Boyle seems to have drawn his inspiration from Bollywood, which over the years has brought the poverty-stricken reality of Bombay/Mumbai on the screen through the likes of a “Salaam Bombay” or a “Satya”. The movie is a tell-tale of all that is wrong with India, only this time it is an outsider who brings to us the plight of slum dwellers, communal riots, the beggar mafia, the fleecing of foreign tourists, the prosti*ute business, the underworld, the abusive police alongside an eternal love and longing – all in Bollywood eshtyle!


I don’t understand the criticism that is being heaped on the movie about it depicting our country in a negative light. Boyle has presented what our filmmakers have been doing for decades. The film captures the darker shades of Mumbai but hasn’t everyone from RGV to Madhur Bhandarkar done it before. I would honour the director’s prerogative to not sugarcoat his subject, even if it means stringing in cliché after cliché.


Some of us have gone ahead and challenged the film for projecting India as a “Third World dirty underbelly developing nation”. In fact, I believe it is quite the opposite. Alongside all that is shown as wrong, there is an undercurrent of hope that flows throughout the film. The film manifests the much-talked about “spirit of Mumbai” through there silence of the protagonist. The ability of the characters to survive against all odds, come what may, forms the fabric of the screenplay.


The premise of how a slum dweller knows the answers to all the questions in KBC(Who wants to be a Millionaire?) and goes on to win the show makes an interesting story. And it is in the answers that the story of Jamal’s life unfolds. Even though the film is in no way extraordinary, what is surprising is how Boyle churns out a pot boiler that has Bollywood written all over it. In our typical “filmy” fashion, Jamal goes about finding his childhood sweetheart and expressing his love for her.

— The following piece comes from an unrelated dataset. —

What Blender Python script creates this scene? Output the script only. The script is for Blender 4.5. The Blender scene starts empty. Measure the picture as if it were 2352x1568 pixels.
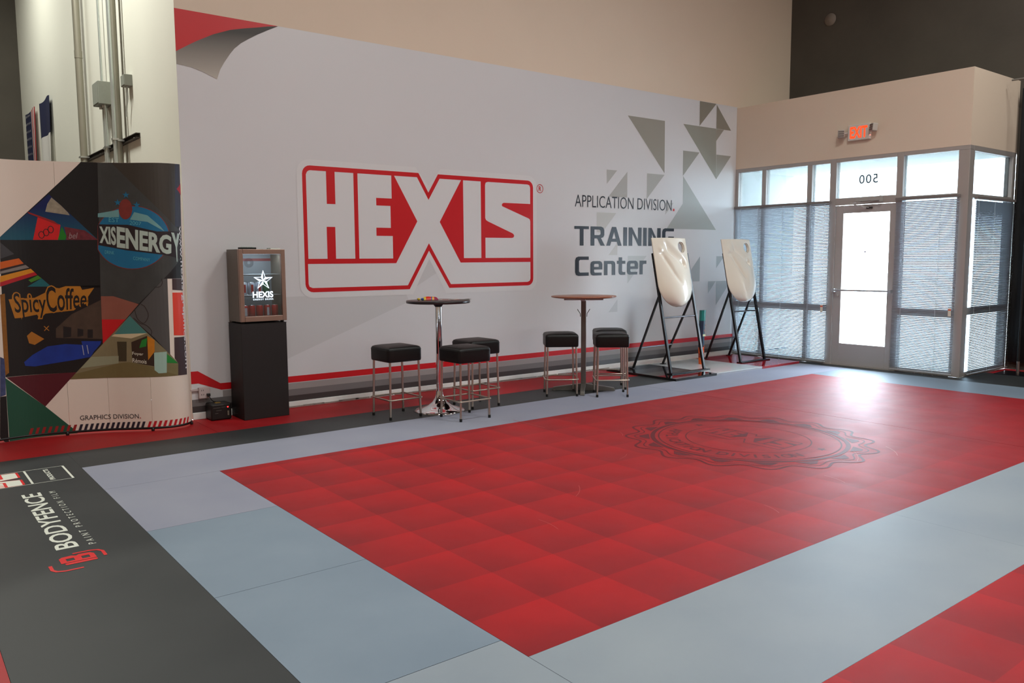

I can’t believe a foreign director can see India this way! As an Indian, fed on a staple diet of Hindi cinema, this one barely seemed any different.


That the western audience has accepted the film in a big way and that critics are lauding it with awards is more to the credit of the marketing team behind the film. The publicists deserve every bit of praise for being able to package the film in a way no India -themed movie(no not even “Lagaan”, and I was too young to notice what stir“Salaam Bombay” created in its time) has ever been done before. I do hope it goes on to win the Academy Awards, at least for Rahman’s work(even though in the same breath, I should add that the musical genius has far better works that have gone unnoticed).


And at a time when(borrowing a dialogue from the film) “India is at the centre of the world”, this is good news for Indian cinema. Going by the response “Slumdog Millionaire” has received, “the song and dance factory”, which Bollywood is commonly seen as by the world, can come up with crisper ideas and market them well to the world. Perhaps, a western audience is becoming willing to hear an Indian story, the Indian way!